Monday, September 12, 2016

Reflection: 2016 Olympic Games

Citius. Altius. Fortius. I remember first hearing these three words in a movie I watched about running legend Steve Prefontaine roughly 15 years ago. The narrator of the movie, who was also playing the role of Bill Bowerman (founder of Nike) in the film, stated that these words were the motto/mantra of the ancient Olympic games. They mean “Faster, higher, stronger,” and again the narrator reminded viewers that it does not say faster higher and stronger than others, just faster, higher, stronger. 

When I think about this mantra I find myself inspired. To me it is a reminder to not be satisfied with the status quo, to not become complacent, to not settle into mediocrity. It is a reminder to daily press forward and to bring my very best into every arena in life. And we celebrate this mantra every four years by bringing some of the most incredible athletes in the world together to compete, and to celebrate the fact that they have daily pushed themselves to bring their very best into a global arena.

For me, every day of the Olympics is filled with inspiration. Whether it is from watching Usain Bolt continue to excel as the fastest man in the world, watching Michael Phelps add to his medal total, celebrating Simone Manuel, Maya Dirado and others earn their first, or smiling as a West Virginian and WVU student earned the first gold medal, these events make me want to bring out my very best as well. Adding to the inspiration is the thought that this year for the first time there is a refugee team. Often forgotten by the rest of the world, these athletes remind us that regardless of our circumstances, we are all capable of pushing through to bring our very best to the world around us. And if these stories are not enough, I am amazed at what technology has brought into these Olympics. The silver medalist in javelin is a Kenyan who learned and refined his skill from watching YouTube videos. 

In the first Olympic games I can remember watching, fellow West Virginian Mary Lou Retton shocked and captivated the world with her gold medal performance. While it was amazing to watch, at the time my aspirations for life really didn’t expand beyond my zip code. I wanted to be a better student, and a better human being, but how that would translate to how I lived my life did not take shape for me until much later. Now, in these Olympics, there is actually a website to connect aspiring future Olympians to pursue their dreams and get connected to an Olympic sports program. Now, the learning journey is just a click away.

But for most of us in the world, the closest we will come to the games is a television or radio broadcast. We will watch and listen intently and cheer for athletes from our home country, athletes who have won our hearts and respect, and/or the entire field of competition for the milestones and benchmarks they have achieved. How can we bring this Olympic fire into our own hearts, into our own communities, and into our own families? 
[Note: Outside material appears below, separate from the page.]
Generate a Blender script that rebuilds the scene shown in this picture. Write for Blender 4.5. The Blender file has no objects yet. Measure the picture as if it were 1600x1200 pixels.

I believe the answer is in the Olympic mantra, citius, altius, fortius. If we can hold off looking to our right and left to see how we are competing with others, and focus on the interior competition, I believe we can see greatness blossom. Too often, each one of us are plagued with self-doubt, with wounds from the past, and with fear of failure, and so we never really bring our best. What would happen if each one of us brought forth our best effort each day into each area of our lives? Of course I know there will be days that each of us falter, days in which we do not bring our best, and days in which our best is not quite as good as the day before, but that just gives us an opportunity to practice resilience, to dust ourselves off, and to push forward again like Mo Farah in the 10,000 meter race for the gold.

During the Olympic season, and indeed during every season, may we each strive to bring our very best effort and our best selves to the world around us so that we can look back at the end of the day and say that we gave it our all, and left nothing back.